The Chester High School product realized late last season with the Hornets that it was time to move on and find a new home.

Now in his first season at Goldey-Beacom, the junior guard is still starting games on the bench, but he’s getting plenty of playing time as the Lightning’s top reserve.

“It was tough,” Johnson said. “I just had to stay mentally strong, just keep working, staying ready. I always knew there were gonna be better times coming, so I just kept my spirits up at all times.”

After starting his high school career at Glasgow (Del.), Johnson was the 2014 Delco Boys Basketball Player of the Year and second team all-state selection during his senior season at Chester High School, where his father starred in the late 1980s.

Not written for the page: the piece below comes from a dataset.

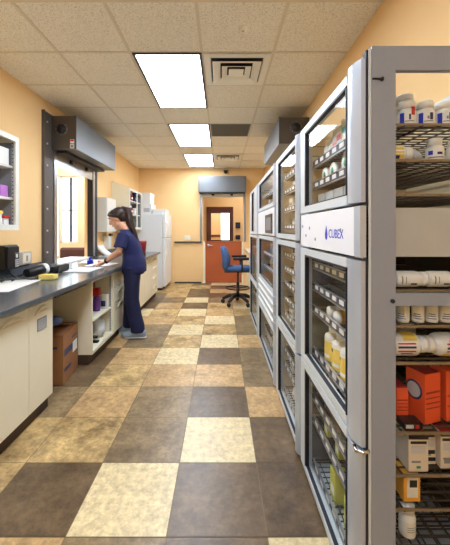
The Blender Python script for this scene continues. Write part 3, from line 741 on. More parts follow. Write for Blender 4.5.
for s in (-1, 1):
    b = MB(); b.tube([(cx+.06, cy+.2*s, .61), (cx+.06, cy+.27*s, .63), (cx+.06, cy+.28*s, .84)], .016, 'black'); o = obj('armrest', b, t)
    b = MB(); b.box(cx-.10, cx+.18, cy+.28*s-.045, cy+.28*s+.045, .835, .88, 'black'); obj('arm_pad', b, o, .01)
for k in range(5):
    a = k*2*PI/5+.3
    b = MB(); b.tube([(cx, cy, .165), (cx+.16*math.cos(a), cy+.16*math.sin(a), .15), (cx+.29*math.cos(a), cy+.29*math.sin(a), .085)], [.042, .036, .026], 'black'); o = obj('leg', b, t)
    b = MB(); wx, wy = cx+.29*math.cos(a), cy+.29*math.sin(a)
    for s in (-.02, .02):
        b.lathe([(0, s-.013), (.034, s-.013), (.036, s), (.034, s+.013), (0, s+.01)], (wx, wy, .037), 'black', axis='y', n=14)
    b.tube([(wx, wy, .035), (wx, wy, .085)], .012, 'black'); obj('caster', b, o)
t = thing('worktop', 'pale worktop along the right wall behind the blue chair', 'worktop', (.85, 7.0, .85))
b = MB(); b.box(.60, XR-.002, 5.6, YB-.002, .85, .885, 'offwhite'); obj('slab', b, t, .004)
b = MB(); b.box(.66, XR-.002, 7.6, YB-.002, 0.0, .85, 'cream'); obj('end_support', b, t)
b = MB(); b.box(.70, XR-.002, 5.6, 5.63, 0, .85, 'cream'); obj('side_panel', b, t)
# ------------------------------------------------------------------ tall glass-door cabinets on the right
XD, XF, XB = .468, .50, 1.085      # door face, body front, body back
def wire_shelf(x0, x1, y0, y1, z):
    b = MB(); n = max(6, int((y1-y0)/.035))
    for i in range(n+1):
        y = y0+.004+(y1-y0-.008)*i/n; b.box(x0+.012, x1, y-.002, y+.002, z-.006, z-.001, 'wire')
    for k in range(9):
        x = x0+.03+(x1-x0-.05)*k/8; b.box(x-.002, x+.002, y0, y1, z-.011, z-.006, 'wire')
    b.box(x0, x1, y0, y0+.006, z-.009, z, 'edge'); b.box(x0, x1, y1-.006, y1, z-.009, z, 'edge')
    return b
def tall_cabinet(label, y0, y1, doors, shelves, zt, side_window=False):
    t = thing('medication_cabinet', label, 'cabinet', (.8, y0, 0), 'tall glass-door cabinets')
    s = .02
    b = MB()
    b.box(XF, XB, y1-s, y1, .0, zt, 'cab'); (b.box(XF, XF+.06, y0+s, y1-s, zt-s, zt, 'cab'), b.box(XB-.05, XB, y0+s, y1-s, zt-s, zt, 'cab')); b.box(XF, XB, y0+s, y1-s, .0, .03, 'cab'); b.box(XB-.01, XB, y0+s, y1-s, .03, zt-s, 'cab')
    b.box(XF, XF+.02, y1-.055, y1-s, .03, zt-s, 'cab'); b.box(XF, XF+.02, y0+s, y0+.06, .03, zt-s, 'cab'); b.box(XF, XF+.02, y0+.06, y1-.055, zt-.05, zt-s, 'cab')
    if not side_window: b.box(XF, XB, y0, y0+s, .0, zt, 'cab')
    obj('carcass', b, t)
    if side_window:
        p = MB(); xa, xc = .577, 1.03
        p.box(XF-.002, xa, y0, y0+s, 0, zt, 'cab_shaded'); p.box(xc, XB, y0, y0+s, 0, zt, 'cab_shaded'); p.box(xa, xc, y0, y0+s, 1.905, zt, 'cab_shaded'); p.box(xa, xc, y0, y0+s, 0, .22, 'cab_shaded'); p.box(xa, xc, y0, y0+s, 1.126, 1.166, 'cab_shaded')
        sp = obj('side_panel', p, t)
        for x, z in ((.530, 1.875), (.566, 1.142)):
            q = MB(); q.lathe([(0, y0-.010), (.004, y0-.010), (.0065, y0-.006), (.007, y0)], (x, 0, z), 'black', axis='y', n=14); obj('stud', q, sp)
        q = MB(); q.box(.500, .527, y0-.004, y0, 1.873, 1.878, 'black'); obj('latch_lever', q, sp)
        q = MB(); q.box(XF-.018, XF-.011, y0+.006, y0+.03, .02, zt-.01, 'gasket'); q.box(XF-.011, XF-.003, y0+.001, y0+.03, .02, zt-.01, 'cab'); obj('gap_and_edge_strip', q, t)  # black strip paints the shaded gap beside the post, pale strip is the edge
        for z0, z1 in ((.22, 1.126), (1.166, 1.905)):
            q = MB(); q.box(xa+.001, xc-.001, y0+.008, y0+.012, z0+.001, z1-.001, 'glass'); obj('side_pane', q, sp)
    l = MB(); zs = 1.28
    l.box(XF+.03, XB-.01, y1-s-.004, y1-s-.001, zs, zt-s-.001, 'liner'); l.box(XB-.014, XB-.0105, y0+s, y1-s-.004, zs, zt-s-.001, 'liner')
    LL = SHADE_LINER if side_window else 'low_liner'
    l.box(XF+.03, XB-.01, y1-s-.004, y1-s-.001, .031, zs, LL); l.box(XB-.014, XB-.0105, y0+s, y1-s-.004, .031, zs, LL)
    for q in (1.80, 1.855): l.box(XF+.03, XB-.014, y1-s-.007, y1-s-.004, q, q+.004, 'edge')
    obj('liner', l, t)
    for z in shelves:
        sh = obj('shelf', wire_shelf(XF+.03, XB-.02, y0+s+.003, y1-s-.008, z), t)
        r = MB(); a, c = y0+.1, y1-.07
        r.box(XF+.022, XF+.028, a, c, z-.012, z+.022, 'strip'); r.box(XF+.018, XF+.029, a, c, z-.019, z-.014, 'silver'); r.box(XF+.018, XF+.029, a, c, z+.021, z+.025, 'silver')
        n = int((c-a)/.085)
        for i in range(n):
            y = a+.02+i*(c-a-.02)/n
            r.box(XF+.0195, XF+.022, y, y+.048, z-.004, z+.016, 'ticket')
        obj('ticket_rail', r, sh)
    # doors
    a, c = y0+.006, y1-.004
    for kind, z0, z1 in doors:
        d = MB(); pw = .13 if side_window else .10; fs = .09; rl = .035
        prof = [(XF-.001, a), (XF-.001, a+pw)]+[(XD+.004-.018*math.sin(PI*(i+.5)/9), a+pw-pw*(i+.5)/9) for i in range(9)]
        if kind == 'glass' or kind == 'slot':
            if kind == 'slot': fs = .30; pw2 = .5
            else: pw2 = pw
            d.prism(prof, 'z', z0, z1, 'cab_post')
            d.box(XD, XF-.001, c-fs, c, z0, z1, 'cab'); d.box(XD, XF-.001, a+pw, c-fs, z0, z0+rl, 'cab'); d.box(XD, XF-.001, a+pw, c-fs, z1-rl, z1, 'cab')
            if kind == 'slot': d.box(XD, XF-.001, a+pw, a+pw2, z0+rl, z1-rl, 'cab')
            o = obj('door', d, t)
            g = MB(); ya, yc = a+pw2, c-fs; q = .014
            g.box(XD-.001, XD+.02, yc-q, yc, z0+rl, z1-rl, 'gasket'); g.box(XD-.001, XD+.02, ya, ya+q*.6, z0+rl, z1-rl, 'gasket')
            g.box(XD+.003, XD+.02, ya, yc, z0+rl, z0+rl+.006, 'gasket'); g.box(XD-.001, XD+.02, ya, yc, z1-rl-.010, z1-rl, 'gasket')
            obj('gasket', g, o)
            g = MB(); g.box(XD+.010, XD+.014, ya, yc, z0+rl, z1-rl, 'glass'); obj('pane', g, o)
        elif kind == 'panel' or kind == 'display':
            d.box(XD-.006, XF-.001, a, a+.05, z0, z1, 'cab_post'); d.box(XD-.004, XF-.001, a+.05, c, z0, z1, 'white_panel')
            d.box(XD-.004, XD, c-.02, c, z0, z1, 'cab')
            o = obj('drawer', d, t)
            if kind == 'panel':
                q = MB()
                for yy, zz in ((c-.06, .11), (c-.13, .06), (c-.2, .10), (c-.3, .045), (a+pw+.05, .09)):
                    q.lathe([(0, -.0015), (.0075, -.0015), (.0085, 0)], (XD-.004, yy, z0+zz), 'grey', axis='x', n=12)
                obj('lock_hole', q, o); o.children[-1]['kind'] = 'stuff'
                mx = Matrix(((0, 0, -1, XD-.0043), (-1, 0, 0, a+.315), (0, 1, 0, z0+.058), (0, 0, 0, 1)))
                text_part('lettering', 'CUBEX', .052, mx, 'blue', o, .0006)
                q = MB(); pts = [(0, .05), (.009, .03), (.016, .012), (.012, -.006), (0, -.014), (-.012, -.006), (-.016, .012), (-.009, .03)]
                q.prism([(a+.345+x, z0+.06+z) for x, z in pts], 'x', XD-.0052, XD-.004, 'blue'); obj('drop_emblem', q, o)
                q = MB(); q.box(XF+.02, XB-.02, y0+s+.02, y1-s-.01, z0+.0, z1-.005, 'lgrey'); obj('drawer_box', q, o)
            else:
                q = MB(); q.box(XD-.010, XD-.004, a+.14, a+.58, z0+.02, z1-.055, 'black'); obj('screen_bezel', q, o)
                q = MB(); q.box(XD-.012, XD-.010, a+.20, a+.50, z0+.05, z1-.085, 'grey'); obj('screen', q, o)
        else:
            d.prism(prof, 'z', z0, z1, 'cab_post'); d.box(XD, XF-.001, a+pw, c, z0, z1, 'cab'); o = obj('drawer', d, t)
            q = MB(); q.box(XD-.012, XD, a+pw+.02, c-.05, z1-.016, z1-.004, 'white'); obj('pull', q, o)
    if side_window:
        q = MB(); q.tube([(XF-.045, y0+.035, .642), (XF-.05, y0+.01, .642), (XF-.035, y0-.006, .645), (XF-.012, y0-.004, .65)], .006, 'chrome'); obj('hinge_clip', q, t)
    return t
SHADE_LINER = mat('shade_dark_liner', (44, 41, 39), .6, var=.1)  # lower liner coloured near black to paint in the unlit interior
S1 = [1.737, 1.616, 1.50, 1.175, 1.055, .93, .694, .55, .435, .31, .06]
tall_cabinet('nearest tall grey glass-door cabinet, with a windowed side panel facing the camera', 1.05, 1.87,
    [('glass', 1.47, 1.95), ('panel', 1.285, 1.458), ('glass', .65, 1.272), ('glass', .03, .636)], S1, 1.985, True)
S2 = [1.79, 1.67, 1.53, 1.39, 1.17, 1.06, .94, .82, .69, .52, .40, .28, .06]
tall_cabinet('second tall glass-door cabinet from the camera, without a display', 1.885, 2.70,
    [('glass', 1.31, 1.95), ('glass', .635, 1.295), ('glass', .03, .62)], S2, 1.985)
S3 = [1.76, 1.62, 1.1, .95, .36, .2, .06]
tall_cabinet('third tall glass-door cabinet, with small screen and a stack of drawers', 2.72, 3.98,
    [('glass', 1.59, 1.95), ('display', 1.32, 1.575), ('glass', .80, 1.305), ('drawer', .725, .79), ('drawer', .65, .715), ('drawer', .575, .64), ('drawer', .50, .565), ('glass', .03, .485)], S3, 1.985)
S4 = [1.75, 1.55, 1.1, .9, .4, .2]
tall_cabinet('farthest tall grey cabinet, with narrow slot window in its upper door', 4.0, 5.15,
    [('slot', 1.31, 1.95), ('glass', .635, 1.295), ('glass', .03, .62)], S4, 1.985)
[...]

He took a prep year before ending up at Delaware State, where he spent his first two college seasons. Johnson played in 16 career games for the Hornets averaging 3.4 points per game. After a frustrating sophomore season, it was time for a change.

He reached out to a friend, Parris Ridgeway-Higgs, another former Delaware high school star who was wrapping up his career at Goldey-Beacom. Ridgeway-Higgs informed Johnson the Lightning were losing seven seniors. Only guard Corey Taite and forward Dante Thompson were set to return.

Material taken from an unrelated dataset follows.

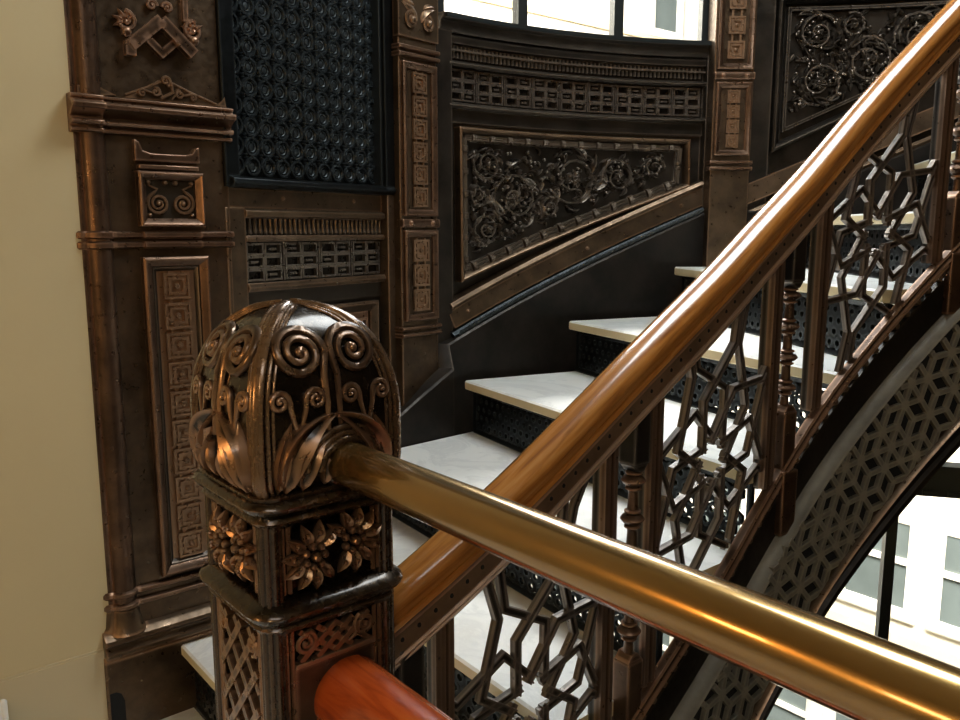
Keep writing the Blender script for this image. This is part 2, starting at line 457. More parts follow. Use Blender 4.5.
def bead_line(mb, path, pitch, w, d, big=True):
    """moulding of little reels: rods alternating with bands"""
    for (a, b) in zip(path, path[1:]):
        a = np.array(a); b = np.array(b); L = np.linalg.norm(b - a); n = max(1, int(L / pitch)); t = (b - a) / L
        nn = np.array([-t[1], t[0]])
        for o_ in (-.30, 0, .30):
            k = max(2, int(L / .05)); mb.tube([(*(a + t * L * j / k + nn * w * o_), d) for j in range(k + 1)], w * .17, 6)
        for i in range(n):
            for f in (.44, .56):
                c = a + t * (i + f) * L / n
                mb.tube([(*(c - t * .006), d), (*(c - t * .004), d), (*(c + t * .004), d), (*(c + t * .006), d)], [w * .42, w * .60, w * .60, w * .42], 8)
def inside(poly, x, y):
    r = False; j = len(poly) - 1
    for i in range(len(poly)):
        xi, yi = poly[i]; xj, yj = poly[j]
        if (yi > y) != (yj > y) and x < (xj - xi) * (y - yi) / (yj - yi) + xi: r = not r
        j = i
    return r
def foliage(mb, poly, d, seed, rmax=.085, count=26):
    """dense scrolling foliage filling a polygon: spiral vines, curling leaves, buds"""
    rnd = random.Random(seed)
    xs = [p[0] for p in poly]; ys = [p[1] for p in poly]; cs = []
    def clear(x, y):
        m = 9
        for (x0, y0), (x1, y1) in zip(poly, poly[1:] + poly[:1]):
            L = math.hypot(x1 - x0, y1 - y0); t = max(0, min(1, ((x - x0) * (x1 - x0) + (y - y0) * (y1 - y0)) / L / L))
            m = min(m, math.hypot(x - x0 - t * (x1 - x0), y - y0 - t * (y1 - y0)))
        return m
    for want in (rmax, rmax * .8, rmax * .6, rmax * .42):
        for _ in range(900):
            x = rnd.uniform(min(xs), max(xs)); y = rnd.uniform(min(ys), max(ys))
            if not inside(poly, x, y): continue
            r = min(rmax, clear(x, y) * 1.05)
            for (a, b, q) in cs: r = min(r, math.hypot(a - x, b - y) - q * .95)
            if r > want * .92: cs.append((x, y, r))
            if len(cs) > count: break
    for i, (x, y, r) in enumerate(cs):
        hand = 1 if i % 2 else -1; a0 = rnd.uniform(0, 6.28)
        mb.spiral(x, y, r * .95, 1.6, a0, hand, d + .008, .0060, False, 22)
        for q in range(6): a = q * 1.047 + a0; mb.leaf(x, y, a, r * .34, r * .20, .016, d + .006, .4, q % 2 == 0, 4)
        mb.ball(x, y, d + .016, r * .11, r * .11, .012, 7, 4)
        for k in range(9):
            a = a0 + k * .72 + rnd.uniform(-.2, .2); rr = r * rnd.uniform(.55, .98)
            lx, ly = x + rr * cos(a), y + rr * sin(a); L = r * rnd.uniform(.45, .85)
            mb.leaf(lx, ly, a + hand * rnd.uniform(.7, 1.7), L, L * .42, rnd.uniform(.014, .026), d, hand * rnd.uniform(.6, 1.8), rnd.random() < .5, 6)
    for _ in range(int(620 * (rmax / .1))):           # small leaves and buds in the gaps
        x = rnd.uniform(min(xs), max(xs)); y = rnd.uniform(min(ys), max(ys))
        if not inside(poly, x, y) or clear(x, y) < .012: continue
        if min(abs(math.hypot(a - x, b - y) - q) for a, b, q in cs) > .03: pass
        if rnd.random() < .75: mb.leaf(x, y, rnd.uniform(0, 6.28), rnd.uniform(.022, .042), rnd.uniform(.010, .018), rnd.uniform(.012, .022), d, rnd.uniform(-1.6, 1.6), rnd.random() < .5, 5)
        else: mb.ball(x, y, d + .010, .0065, .0065, .010, 6, 4)

# ------------------------------------------------------------------ CORNER PILASTER
def corner_pilaster():
    t = thing('pilaster', 'wide brown bronze corner pilaster with stacked carved panels beside the cream wall', 'pilaster', mapQ(0, 0, 0))
    mb = MB(mapQ)
    mb.box(-.105, .185, .17, 3.2, -.05, .030)                        # flat shaft
    build('shaft', mb, 'bronze', t, .003)
    mb = MB(mapQ)                                                    # quarter-round shafts at the wall side
    for s, r, d in ((-.124, .028, .022), (-.156, .016, .016)):
        mb.tube([(s, .30, d), (s, 3.2, d)], r, 14)
    build('corner_shaft', mb, 'copper', t)
    # cornice between lower and upper stage
    mb = MB(mapQ)
    prof = [(0, -.03), (0, .036), (.003, .043), (.009, .043), (.011, .034), (.015, .034), (.017, .050), (.024, .054), (.028, .050), (.029, .038), (.034, .038), (.040, .046), (.048, .060), (.050, .070), (.058, .073), (.063, .068), (.064, .052), (.069, .050), (.072, .056), (.077, .056), (.080, .044), (.080, -.03)]
    mb.sweep([(-.172, 1.425), (.194, 1.425)], prof)
    mb.sweep([(-.172, 1.425), (-.105, 1.425)], [(a, d + .012) for a, d in prof])
    build('cornice', mb, 'copper', t, .001)
    mb = MB(mapQ)                                                    # scrolled crest on the cornice
    mb.prism([(-.055, 1.507), (.175, 1.507), (.10, 1.530), (.055, 1.553), (.025, 1.553), (-.01, 1.528)], .028, .036)
    mb.prism([(.155, 1.507), (.183, 1.507), (.180, 1.530), (.172, 1.520)], .028, .040); mb.prism([(-.15, 1.507), (-.10, 1.507), (-.07, 1.51), (-.105, 1.524), (-.15, 1.524)], .0, .040)
    mb.spiral(.040, 1.552, .012, 1.3, -1.2, 1, .040, .0045)
    mb.tube([(.028, 1.512, .04), (.055, 1.528, .042), (.052, 1.55, .042)], .004)
    for sg in (-1, 1):
        mb.spiral(.045 + sg * .028, 1.526, .011, 1.2, pi / 2, sg, .038, .004, tail=[(.045 + sg * .008, 1.512)])
        mb.spiral(.045 + sg * .058, 1.521, .008, 1.2, pi / 2, -sg, .038, .0035, tail=[(.045 + sg * .03, 1.522)])
    mb.tube([(-.05, 1.514, .036), (0, 1.535, .036), (.04, 1.556, .036)], .003); mb.tube([(.04, 1.556, .036), (.10, 1.532, .036), (.16, 1.512, .036)], .003)
    build('crest', mb, 'bronze', t)
    # chevron ornament with rosettes on the upper stage
    mb = MB(mapQ)
    ch = [(-.035, 1.602), (-.035, 1.64), (.035, 1.69), (.105, 1.625), (.105, 1.607), (.040, 1.655)]
    for q0, q1 in (((-.035, 1.620), (.036, 1.684)), ((.036, 1.684), (.108, 1.618))):
        mb.bar([q0, q1], .026, .03, .052)
    mb.box(-.046, -.024, 1.598, 1.630, .03, .051)
    mb.bar([(-.004, 1.648), (.036, 1.612), (.076, 1.648)], .017, .03, .046)
    for sg, cx in ((-1, -.040), (1, .112)):
        mb.spiral(cx, 1.672, .022, 1.6, pi / 2, sg, .038, .006)
        for k in range(5): mb.leaf(cx, 1.672, k * .75 + .6, .030, .014, .012, .034)
        mb.ball(cx, 1.650, .036, .013, .012, .012)
    mb.spiral(.02, 1.715, .012, 1.4, 0, 1, .036, .005); mb.spiral(.055, 1.715, .012, 1.4, pi, -1, .036, .005)
    mb.bar([(.095, 1.69), (.095, 2.4)], .012, .03, .042); mb.bar([(-.04, 1.73), (-.04, 2.4)], .012, .03, .042)
    build('chevron_ornament', mb, 'copper', t, .001)
    # bracket plate
    mb = MB(mapQ)
    mb.prism([(-.040, 1.370), (.110, 1.370), (.110, 1.408), (.098, 1.404), (.092, 1.392), (.074, 1.388), (-.004, 1.388), (-.022, 1.394), (-.028, 1.412), (-.040, 1.418)], .028, .044)
    mb.box(-.034, .104, 1.352, 1.362, .028, .050)
    build('bracket_plate', mb, 'copper', t, .002)
    # square scroll panel
    mb = MB(mapQ); mb.frame(-.038, .114, 1.222, 1.348, .019, .028, .050); build('square_frame', mb, 'copper', t, .001)
    mb = MB(mapQ); mb.box(-.02, .096, 1.24, 1.33, .028, .032); build('panel_ground', mb, 'flat', t); mb = MB(mapQ)
    for sg in (-1, 1):
        c = .038 + sg * .029
        mb.spiral(c, 1.275, .026, 2.1, pi * .5 - sg * .4, -sg, .036, .0045, tail=[(.038 + sg * .052, 1.318), (.038 + sg * .03, 1.308)])
        mb.ball(.038 + sg * .05, 1.323, .036, .006, .006, .008); mb.ball(.038 + sg * .012, 1.323, .036, .007, .007, .009); mb.ball(.038 + sg * .05, 1.248, .034, .006)
    build('scroll_relief', mb, 'bronze', t)
    # double bead rings
    mb = MB(mapQ)
    for z in (1.203, 1.180):
        mb.sweep([(-.112, z), (.188, z)], [(-.007, .02), (-.008, .036), (-.004, .042), (.004, .042), (.008, .036), (.007, .02)])
        mb.sweep([(-.03, z), (.105, z)], [(-.008, .02), (-.009, .042), (-.004, .05), (.004, .05), (.009, .042), (.008, .02)])
        mb.ring_z = None
        for s, r, d in ((-.124, .034, .022), (-.156, .022, .016)): mb.tube([(s, z - .009, d), (s, z - .005, d), (s, z + .005, d), (s, z + .009, d)], [r * .85, r * 1.02, r * 1.02, r * .85], 14)
    build('bead_rings', mb, 'copper', t); mb = MB(mapQ)
    for s0, s1, z in ((-.112, .188, .352), (-.112, .188, .322)):
        mb.sweep([(s0, z), (s1, z)], [(-.007, .02), (-.008, .036), (-.004, .042), (.004, .042), (.008, .036), (.007, .02)])
        for s, r, d in ((-.124, .035, .022), (-.156, .023, .016)): mb.tube([(s, z - .009, d), (s, z - .004, d), (s, z + .004, d), (s, z + .009, d)], [r * .8, r, r, r * .8], 14)
    build('bead_rings', mb, 'copper', t)
    # long carved panel
    mb = MB(mapQ); mb.frame(-.038, .118, .372, 1.152, .022, .028, .048); build('panel_frame', mb, 'copper', t, .001)
    mb = MB(mapQ); mb.frame(-.016, .096, .394, 1.130, .012, .022, .036); build('inner_frame', mb, 'iron', t)
    mb = MB(mapQ); mb.box(-.005, .085, .40, 1.12, .026, .031); carved_squares(mb, -.002, .082, .402, 1.118, 10, .031)
    build('knotwork_relief', mb, 'bronze', t)
    # base mouldings, plinth
    mb = MB(mapQ)
    mb.sweep([(-.182, .203), (.188, .203)], [(0, -.03), (0, .055), (.012, .057), (.022, .050), (.03, .050), (.036, .057), (.046, .057), (.056, .046), (.062, .034), (.062, -.03)])
    mb.tube([(-.124, .255, .020), (-.124, .275, .020), (-.124, .315, .022)], [.050, .038, .031], 14); mb.tube([(-.156, .255, .014), (-.156, .275, .014), (-.156, .315, .016)], [.032, .024, .019], 14)
    build('base_moulding', mb, 'bronze', t, .001)
    mb = MB(mapQ); mb.box(-.184, .188, -.01, .204, -.05, .042)
    mb.sweep([(-.184, .190), (.188, .190)], [(0, .03), (0, .047), (.008, .047), (.012, .03)])
    build('plinth', mb, 'bronze', t, .004)
    mb = MB(mapQ); mb.prism([(-.178, .0), (-.145, .0), (-.145, .085), (-.152, .105), (-.163, .112), (-.178, .112)], .03, .0435); build('black_arch_fill', mb, 'near_black', t, label='black arched piece standing in for the dark of a notch in the plinth')  # solid black piece on the plinth face, painting the shade inside a notch
corner_pilaster()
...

When Johnson met coach TJ Dekmar, he realized Goldey-Beacom was a good fit, becoming one of nine newcomers for the Lightning.

“They had seven seniors that were leaving, and I liked the system they had here, run up and down, play man-to-man the whole time,” Johnson said. “He gives you a lot of freedom playing for him, and I just made the switch to come here.”

Things didn’t click right away though.

Johnson started Goldey-Beacom’s first nine games this season, averaging 10.4 points per game but also shooting just 37 percent from the floor.

The Lightning were 4-5 through their first nine games. Dekmar decided his team needed a change. He moved Johnson to the bench in favor of senior guard Isiah Graves, a Morgan State transfer.

“I had to get back used to playing those minutes that I was playing before,” Johnson said. “I basically sat out two years. I just knew that I would get my rhythm back. I kept staying in the gym, working hard.”

The junior averaged just 5.5 points per game in his next four contests, which included one start. His playing time dropped to 17.5 minutes per contest after playing as many as 30 minutes multiple times in the team’s first nine games.

Then Johnson began to regain his form. He scored 11 points off the bench in a win against Holy Family and added another 11 in a win against Felician. He scored 17 points against Bloomfield in the next game and didn’t look back.

“It took him some time to get in the flow and remembering how good of a basketball player he really is,” Dekmar said. “He wasn’t really taking the best shots, he was forcing some things, and then he wasn’t really being as aggressive as he needed to be sometimes as well. He finally got that feel back for the game, which after two or three years of not playing much takes time.”

After scoring 17 points in Saturday’s win against 93-61 win against Concordia (N.Y.), Johnson has reached double figures in 10 straight contests. He’s also scored 15-or-more in seven of the last eight, while shooting 56 percent from the field.

Johnson is third on the team in scoring at 11.2 points per game behind Taite and Thompson.

 “He’s an offensive machine, a sparkplug that I can go to at any time and know we have a chance to put up a lot of points right now,” Dekmar said.

The Lightning are winners of nine of their past 10 games, including seven in a row. With Jefferson’s loss to Bloomfield on Saturday, Goldey-Beacom moved into first place in the Central Atlantic Collegiate Conference’s South Division.

Johnson and Goldey-Beacom lost to Jefferson 72-61 on Dec. 30 before the Lightning starter their current tear. The two teams will meet up again on Feb. 21 in a matchup that is likely to decide the division.

“It feels good, but I know we still have to keep working,” Johnson said. “That’s still not enough. We want to win that championship, so we gotta take the day off tomorrow and get right back to it on Monday.”